Do as the soldiers in the trenches are doing—chew Wrigley’s to get a fresh grip on yourself.

Keep YOUR boy supplied with Wrigley’s. The Flavour Lasts!”

The Intelligencer February 11, 1918 (page 7)

“The Fuel Situation. The fuel controllers office was besieged today with applicants for coal. On Saturday the situation was relieved by the arrival of seven cars but this was soon disposed of. Yesterday a car arrived here for the Anderson Company and in response to a telegram from Mr. Thos. Wills, fuel controller, an answer was received this afternoon that a car of coal was en route to the city for N. Allen. Considerable coal is being conserved by the closing of industries, stores and offices.”

The Intelligencer February 11, 1918 (page 7)

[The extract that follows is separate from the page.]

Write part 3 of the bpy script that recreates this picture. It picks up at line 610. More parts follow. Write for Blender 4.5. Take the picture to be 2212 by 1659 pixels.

“Flour by Special Delivery. A car of flour consigned to L. P. Hughes, wholesale dealer, was held up at Oshawa by freight congestion caused by weather conditions. On account of the flour famine here the G.T.R. officials made a special effort to get the car through and succeeded in landing it here yesterday with the aid of a snowplow in front. The flour was delivered to the local bakers yesterday, permission being secured from the civic authorities, and was speedily turned into bread for the tables of the citizens today, thus preventing a breadless day in addition to a heatless day.”